Dün öğle saatlerinde telefonlara gelen mesajlara hiç kimse inanmak istemedi. Herkes birbirini arayarak bu acı haberin bir yanlışlık olmasını temenni etti. Yaşam dolu; enerjik, sanki önünde daha yüzyılı da olsa onu hayalleri ve projeleri ile doldurabilecek zenginliğe sahip Süleyman Usta'nın kaybını kimse kabullenmek istemedi. Ölüm kavramından bu kadar uzak, yaşam dolu bir emekçinin kaybı zihinlerin kabullenmekte zorlandığı bir olaydı.

Bugün, yarın birçok dostu, yıllarca beraber koşuşturduğu gazeteci arkadaşları köşelerinde onunla ilgili anılarından bahsedecekler. Anılarıyla yaşayacak insanlardan birisidir Süleyman Usta.
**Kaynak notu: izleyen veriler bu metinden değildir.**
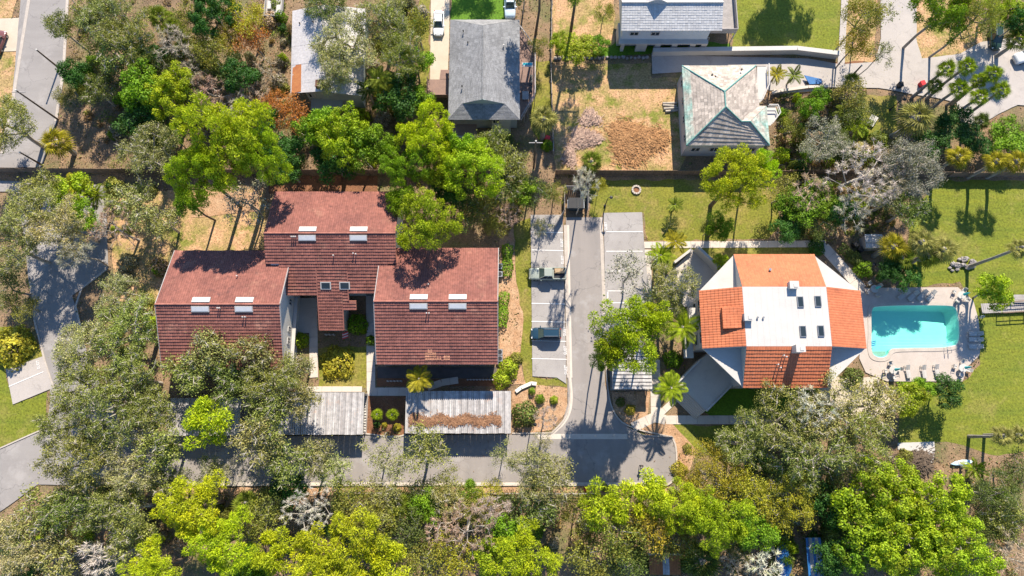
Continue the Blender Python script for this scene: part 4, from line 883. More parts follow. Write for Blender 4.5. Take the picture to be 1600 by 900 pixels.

Bizim dostluğumuz son bir yıl içerisinde Altay Dergisi için beraber bir şeyler ortaya çıkarmaya gayret ederken pekişmişti. İlk sohbetlerimizden birinde 'Abi ben senin yazılarınla büyüdüm' deme gafletinde bulununca onun sert ama incitmeyen sivri diliyle ufak bir küfrüne muhatap olmuştum. Aslında doğruydu. Altay'ı bana bu kadar çok sevdirenler o ve onun gibi köşelerinden Altay'ı hiç indirmeyen İzmirli yerel basın emekçileriydi. Onun yazılarını okumak keyifli, heyecanlı olduğu kadar bilgilendiriciydi de. Onun yönettiği bir dergide yazı yazmak, onun canlı yayın konuğu olmak hayatım boyunca duyacağım bir gurur olarak bana hediye ettiklerindendir.

Attila İlhan 'An gelir/ ömrünün hırsızıdır/ her ölen pişman ölür /hep yanlış anlaşılmıştır hayalleri yasaklanmış' demiş. Dün an Süleyman Usta için geldi. O da her ölen gibi pişman mıydı bilmiyorum ama hayallerinin yarım kaldığını bilmek belki de dostluk zincirinde en son halkalardan biri olan benim bile içimi yaralıyor. Ananesini anlattığı romanını o kadar heyecanla ve hevesle anlatıyordu ki; kitabın rafa düşüp satılacağı günü ben de sabırsızlıkla bekliyordum. Altay Dergisi için büyük emekleri yanında büyük hedefleri de vardı. En son üç gün önce telefonlaştığımızda 'Aybars; bu hafta hemen bana bir yazı hazırlıyorsun' dediğinde; yazacağım yazının ona veda olmasının hüznü sürekli benimle yaşayacak.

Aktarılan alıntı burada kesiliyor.